Monday, July 14, 2008

On disturbing the peace



The Papercuts blog takes a look at Breach of Peace: Portraits of the 1961 Mississippi Freedom Riders, by Eric Etheridge:

In an introduction to the book, Roger Wilkins, a Pulitzer Prize-winning journalist and professor of history at George Mason University, explains:

Their original protest involved riding vulnerable buses through some of the toughest territory in America at that time: Birmingham and rural Alabama, on to Jackson, then to Louisiana. As some Northern witnesses asked themselves whether these people had lost their minds, the Freedom Riders were waylaid at Anniston and their bus set on fire with them still inside (they escaped by a miracle). They were beaten in Birmingham. They kept on: through the dreaded landscape of rural Mississippi where mass arrests and the horrifying specter of Parchman, the Mississippi State Penitentiary, awaited them. Some were beaten bloody or had bones broken and skulls cracked.

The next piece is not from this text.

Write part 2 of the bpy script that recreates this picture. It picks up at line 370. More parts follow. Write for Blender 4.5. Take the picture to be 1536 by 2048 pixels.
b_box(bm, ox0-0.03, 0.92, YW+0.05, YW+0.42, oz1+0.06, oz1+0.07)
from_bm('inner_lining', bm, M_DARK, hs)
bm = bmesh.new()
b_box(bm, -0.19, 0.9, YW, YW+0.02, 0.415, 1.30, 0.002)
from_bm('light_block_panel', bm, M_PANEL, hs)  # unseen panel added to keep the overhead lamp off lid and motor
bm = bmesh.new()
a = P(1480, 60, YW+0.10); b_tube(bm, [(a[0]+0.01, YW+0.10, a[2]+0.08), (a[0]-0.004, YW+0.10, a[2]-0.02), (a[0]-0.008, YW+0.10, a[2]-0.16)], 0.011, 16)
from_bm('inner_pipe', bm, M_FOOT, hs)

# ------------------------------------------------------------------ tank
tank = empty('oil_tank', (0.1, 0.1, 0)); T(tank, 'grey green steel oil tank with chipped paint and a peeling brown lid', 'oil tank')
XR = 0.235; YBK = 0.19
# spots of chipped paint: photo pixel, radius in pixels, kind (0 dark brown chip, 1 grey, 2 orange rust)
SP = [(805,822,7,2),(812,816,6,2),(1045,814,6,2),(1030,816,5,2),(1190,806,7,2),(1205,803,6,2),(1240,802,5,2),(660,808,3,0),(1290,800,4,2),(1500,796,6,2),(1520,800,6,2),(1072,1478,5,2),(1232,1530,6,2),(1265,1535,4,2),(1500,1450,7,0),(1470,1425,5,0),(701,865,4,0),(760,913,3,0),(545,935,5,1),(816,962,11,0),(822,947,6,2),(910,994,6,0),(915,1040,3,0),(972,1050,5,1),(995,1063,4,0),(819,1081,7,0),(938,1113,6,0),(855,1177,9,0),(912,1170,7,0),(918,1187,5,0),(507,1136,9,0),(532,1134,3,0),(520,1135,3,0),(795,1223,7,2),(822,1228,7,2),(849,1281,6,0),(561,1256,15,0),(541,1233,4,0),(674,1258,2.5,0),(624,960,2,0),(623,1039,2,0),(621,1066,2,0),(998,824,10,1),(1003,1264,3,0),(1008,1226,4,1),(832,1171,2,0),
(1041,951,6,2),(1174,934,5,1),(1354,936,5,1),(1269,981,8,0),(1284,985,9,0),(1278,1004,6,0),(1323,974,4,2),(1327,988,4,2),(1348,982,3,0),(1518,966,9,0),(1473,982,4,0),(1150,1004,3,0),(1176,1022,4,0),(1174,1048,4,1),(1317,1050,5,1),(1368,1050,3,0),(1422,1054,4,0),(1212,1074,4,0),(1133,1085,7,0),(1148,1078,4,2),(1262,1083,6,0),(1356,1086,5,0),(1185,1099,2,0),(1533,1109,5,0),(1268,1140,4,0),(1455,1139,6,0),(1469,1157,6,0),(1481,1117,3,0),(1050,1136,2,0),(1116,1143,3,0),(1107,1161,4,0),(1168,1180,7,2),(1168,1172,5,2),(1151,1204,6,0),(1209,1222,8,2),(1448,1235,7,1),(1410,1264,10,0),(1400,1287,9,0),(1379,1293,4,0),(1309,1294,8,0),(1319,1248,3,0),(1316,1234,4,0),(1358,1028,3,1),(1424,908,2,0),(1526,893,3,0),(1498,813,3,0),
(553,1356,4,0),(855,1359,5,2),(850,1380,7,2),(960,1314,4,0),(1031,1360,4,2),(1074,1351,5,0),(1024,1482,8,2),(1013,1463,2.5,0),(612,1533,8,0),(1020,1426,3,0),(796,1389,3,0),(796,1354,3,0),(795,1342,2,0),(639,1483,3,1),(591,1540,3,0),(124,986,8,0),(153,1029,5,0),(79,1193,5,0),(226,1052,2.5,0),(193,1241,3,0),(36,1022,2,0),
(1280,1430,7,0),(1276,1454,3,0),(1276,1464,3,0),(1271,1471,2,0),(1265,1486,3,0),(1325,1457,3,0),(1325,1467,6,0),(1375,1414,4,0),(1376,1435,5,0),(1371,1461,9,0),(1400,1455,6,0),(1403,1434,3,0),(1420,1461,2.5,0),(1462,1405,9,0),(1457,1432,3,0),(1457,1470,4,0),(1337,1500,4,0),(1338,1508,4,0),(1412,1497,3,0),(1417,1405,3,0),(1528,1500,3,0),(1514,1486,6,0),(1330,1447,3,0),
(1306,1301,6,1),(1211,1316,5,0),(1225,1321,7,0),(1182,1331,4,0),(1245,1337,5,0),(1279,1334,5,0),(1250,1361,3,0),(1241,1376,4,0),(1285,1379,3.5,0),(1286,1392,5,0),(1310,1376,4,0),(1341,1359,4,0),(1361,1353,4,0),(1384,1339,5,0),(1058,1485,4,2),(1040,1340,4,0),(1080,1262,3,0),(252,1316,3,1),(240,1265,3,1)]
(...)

The heart of “Breach of Peace” is the portraits — mug shots taken immediately after the riders’ arrests and the more recent photographs by Etheridge — and their accompanying text. The mug shots show people at the dawn of adulthood (many of the riders were students then); the faces convey defiance and weariness, but also hope and freshness. And though some of the expressions are glum, many exhibit a wry amusement, as if to say, “Yeah, you’ve got me now, but just watch what I do next.”


As always, I'm dazzled by what a few people can do to change the world.

[Post pic of freedom riders after being arrested in Jackson, Mississippi, June 2, 1961.]

2 comments :

Sarah Rettger said...
This comment has been removed by the author.
Sarah Rettger said...

Okay, let's see if I can close my tags this time...

There's an excellent companion too, full of pictures and anecdotes.